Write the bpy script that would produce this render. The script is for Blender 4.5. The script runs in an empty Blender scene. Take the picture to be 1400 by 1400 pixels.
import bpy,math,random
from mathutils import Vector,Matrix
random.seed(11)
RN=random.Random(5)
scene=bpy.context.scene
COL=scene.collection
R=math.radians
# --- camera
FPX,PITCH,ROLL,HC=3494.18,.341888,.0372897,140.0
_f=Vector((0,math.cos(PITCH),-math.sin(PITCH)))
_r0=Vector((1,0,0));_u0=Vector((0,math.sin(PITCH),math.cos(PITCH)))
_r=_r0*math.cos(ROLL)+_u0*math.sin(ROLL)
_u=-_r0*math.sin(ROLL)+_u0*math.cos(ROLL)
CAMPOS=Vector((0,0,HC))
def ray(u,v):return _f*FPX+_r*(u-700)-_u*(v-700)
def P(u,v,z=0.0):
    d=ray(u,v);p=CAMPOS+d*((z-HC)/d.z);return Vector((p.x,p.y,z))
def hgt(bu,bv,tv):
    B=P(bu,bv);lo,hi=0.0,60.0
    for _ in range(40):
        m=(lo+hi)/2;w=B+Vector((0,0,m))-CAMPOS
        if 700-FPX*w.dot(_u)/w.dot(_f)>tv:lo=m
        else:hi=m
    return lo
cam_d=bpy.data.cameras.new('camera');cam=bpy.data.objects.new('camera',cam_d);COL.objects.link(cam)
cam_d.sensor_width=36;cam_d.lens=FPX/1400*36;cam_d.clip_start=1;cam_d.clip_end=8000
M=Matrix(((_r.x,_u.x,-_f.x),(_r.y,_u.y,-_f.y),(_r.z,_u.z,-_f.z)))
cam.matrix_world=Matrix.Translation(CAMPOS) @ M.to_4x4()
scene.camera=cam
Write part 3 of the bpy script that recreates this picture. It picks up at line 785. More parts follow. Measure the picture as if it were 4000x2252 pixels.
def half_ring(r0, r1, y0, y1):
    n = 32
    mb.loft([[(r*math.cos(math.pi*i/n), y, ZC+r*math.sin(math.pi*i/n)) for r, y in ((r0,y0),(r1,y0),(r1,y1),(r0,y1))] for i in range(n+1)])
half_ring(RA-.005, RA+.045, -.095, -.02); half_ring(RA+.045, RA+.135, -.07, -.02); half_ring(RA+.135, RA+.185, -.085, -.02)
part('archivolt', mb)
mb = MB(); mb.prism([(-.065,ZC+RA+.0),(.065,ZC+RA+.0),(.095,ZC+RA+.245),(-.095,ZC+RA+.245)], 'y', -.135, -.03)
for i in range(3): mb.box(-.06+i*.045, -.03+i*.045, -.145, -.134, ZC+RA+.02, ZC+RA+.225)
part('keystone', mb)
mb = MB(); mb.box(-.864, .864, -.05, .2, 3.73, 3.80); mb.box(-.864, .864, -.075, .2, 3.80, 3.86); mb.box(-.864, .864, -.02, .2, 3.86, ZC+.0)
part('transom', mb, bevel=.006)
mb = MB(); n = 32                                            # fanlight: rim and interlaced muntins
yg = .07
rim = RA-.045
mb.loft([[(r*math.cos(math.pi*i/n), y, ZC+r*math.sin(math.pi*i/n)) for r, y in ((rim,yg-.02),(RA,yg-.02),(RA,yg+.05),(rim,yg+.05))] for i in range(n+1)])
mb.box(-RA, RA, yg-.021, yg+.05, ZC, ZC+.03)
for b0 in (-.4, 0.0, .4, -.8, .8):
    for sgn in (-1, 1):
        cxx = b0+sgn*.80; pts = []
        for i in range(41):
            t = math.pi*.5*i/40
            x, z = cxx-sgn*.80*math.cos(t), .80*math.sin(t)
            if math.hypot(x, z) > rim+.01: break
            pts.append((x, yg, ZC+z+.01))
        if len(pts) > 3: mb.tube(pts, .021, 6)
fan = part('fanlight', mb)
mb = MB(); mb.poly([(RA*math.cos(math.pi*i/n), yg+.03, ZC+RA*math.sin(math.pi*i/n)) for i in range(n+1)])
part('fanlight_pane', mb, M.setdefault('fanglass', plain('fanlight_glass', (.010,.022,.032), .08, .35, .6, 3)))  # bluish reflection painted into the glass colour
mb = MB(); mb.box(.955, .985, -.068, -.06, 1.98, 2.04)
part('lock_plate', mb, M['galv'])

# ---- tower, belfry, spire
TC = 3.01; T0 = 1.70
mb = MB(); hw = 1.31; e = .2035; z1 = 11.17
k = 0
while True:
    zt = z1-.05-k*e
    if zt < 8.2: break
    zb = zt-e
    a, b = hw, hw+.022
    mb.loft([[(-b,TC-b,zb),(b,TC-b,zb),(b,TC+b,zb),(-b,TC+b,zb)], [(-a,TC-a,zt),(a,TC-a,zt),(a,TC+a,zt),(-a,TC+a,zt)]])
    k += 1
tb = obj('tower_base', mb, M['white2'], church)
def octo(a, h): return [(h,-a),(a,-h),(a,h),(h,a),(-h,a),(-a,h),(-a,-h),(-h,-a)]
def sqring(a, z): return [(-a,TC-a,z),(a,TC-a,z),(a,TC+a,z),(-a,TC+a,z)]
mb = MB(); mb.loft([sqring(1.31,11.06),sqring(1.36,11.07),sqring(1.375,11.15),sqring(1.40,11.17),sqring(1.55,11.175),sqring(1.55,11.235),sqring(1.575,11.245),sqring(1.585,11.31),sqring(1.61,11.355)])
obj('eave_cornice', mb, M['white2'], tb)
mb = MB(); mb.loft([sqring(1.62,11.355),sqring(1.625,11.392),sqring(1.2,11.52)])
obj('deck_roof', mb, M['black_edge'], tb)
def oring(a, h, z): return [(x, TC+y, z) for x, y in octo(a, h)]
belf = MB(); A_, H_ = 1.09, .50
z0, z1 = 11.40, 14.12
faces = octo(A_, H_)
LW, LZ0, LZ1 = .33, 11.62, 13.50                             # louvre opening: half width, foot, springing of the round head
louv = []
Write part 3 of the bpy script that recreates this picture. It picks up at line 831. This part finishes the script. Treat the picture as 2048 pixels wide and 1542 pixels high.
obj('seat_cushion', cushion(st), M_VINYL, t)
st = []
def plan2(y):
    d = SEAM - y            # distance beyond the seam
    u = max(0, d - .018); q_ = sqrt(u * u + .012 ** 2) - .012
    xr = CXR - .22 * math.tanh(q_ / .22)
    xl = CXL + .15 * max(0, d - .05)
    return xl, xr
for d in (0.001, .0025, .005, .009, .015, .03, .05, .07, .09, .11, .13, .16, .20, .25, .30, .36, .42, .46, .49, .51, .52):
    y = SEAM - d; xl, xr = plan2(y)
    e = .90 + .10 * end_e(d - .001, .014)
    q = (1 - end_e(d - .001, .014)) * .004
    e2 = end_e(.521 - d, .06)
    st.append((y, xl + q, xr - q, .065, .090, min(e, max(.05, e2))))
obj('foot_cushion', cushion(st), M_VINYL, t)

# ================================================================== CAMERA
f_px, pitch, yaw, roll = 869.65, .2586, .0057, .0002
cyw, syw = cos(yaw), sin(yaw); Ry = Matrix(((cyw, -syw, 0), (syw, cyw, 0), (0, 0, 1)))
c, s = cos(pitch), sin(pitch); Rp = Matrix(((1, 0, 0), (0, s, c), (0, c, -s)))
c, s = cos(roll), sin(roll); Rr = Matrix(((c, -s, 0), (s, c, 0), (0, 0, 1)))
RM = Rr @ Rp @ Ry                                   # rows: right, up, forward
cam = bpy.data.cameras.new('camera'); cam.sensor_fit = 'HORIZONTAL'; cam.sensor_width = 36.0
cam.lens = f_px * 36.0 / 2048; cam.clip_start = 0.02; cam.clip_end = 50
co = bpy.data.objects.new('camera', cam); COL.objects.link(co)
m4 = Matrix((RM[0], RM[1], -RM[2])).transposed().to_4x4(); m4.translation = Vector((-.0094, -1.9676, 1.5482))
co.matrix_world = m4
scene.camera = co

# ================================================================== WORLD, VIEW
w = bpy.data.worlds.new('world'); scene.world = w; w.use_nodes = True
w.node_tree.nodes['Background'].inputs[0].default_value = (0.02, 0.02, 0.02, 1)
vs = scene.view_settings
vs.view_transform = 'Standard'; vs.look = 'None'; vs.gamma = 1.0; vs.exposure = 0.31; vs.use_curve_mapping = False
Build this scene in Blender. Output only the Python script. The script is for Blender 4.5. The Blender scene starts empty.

## Set problem
Only the lines from the beginning of the material above through the line with "scene.camera=cam" are wanted; extract them exactly.

## Full output
Write the bpy script that would produce this render. The script is for Blender 4.5. The script runs in an empty Blender scene. Take the picture to be 1400 by 1400 pixels.
import bpy,math,random
from mathutils import Vector,Matrix
random.seed(11)
RN=random.Random(5)
scene=bpy.context.scene
COL=scene.collection
R=math.radians
# --- camera
FPX,PITCH,ROLL,HC=3494.18,.341888,.0372897,140.0
_f=Vector((0,math.cos(PITCH),-math.sin(PITCH)))
_r0=Vector((1,0,0));_u0=Vector((0,math.sin(PITCH),math.cos(PITCH)))
_r=_r0*math.cos(ROLL)+_u0*math.sin(ROLL)
_u=-_r0*math.sin(ROLL)+_u0*math.cos(ROLL)
CAMPOS=Vector((0,0,HC))
def ray(u,v):return _f*FPX+_r*(u-700)-_u*(v-700)
def P(u,v,z=0.0):
    d=ray(u,v);p=CAMPOS+d*((z-HC)/d.z);return Vector((p.x,p.y,z))
def hgt(bu,bv,tv):
    B=P(bu,bv);lo,hi=0.0,60.0
    for _ in range(40):
        m=(lo+hi)/2;w=B+Vector((0,0,m))-CAMPOS
        if 700-FPX*w.dot(_u)/w.dot(_f)>tv:lo=m
        else:hi=m
    return lo
cam_d=bpy.data.cameras.new('camera');cam=bpy.data.objects.new('camera',cam_d);COL.objects.link(cam)
cam_d.sensor_width=36;cam_d.lens=FPX/1400*36;cam_d.clip_start=1;cam_d.clip_end=8000
M=Matrix(((_r.x,_u.x,-_f.x),(_r.y,_u.y,-_f.y),(_r.z,_u.z,-_f.z)))
cam.matrix_world=Matrix.Translation(CAMPOS) @ M.to_4x4()
scene.camera=cam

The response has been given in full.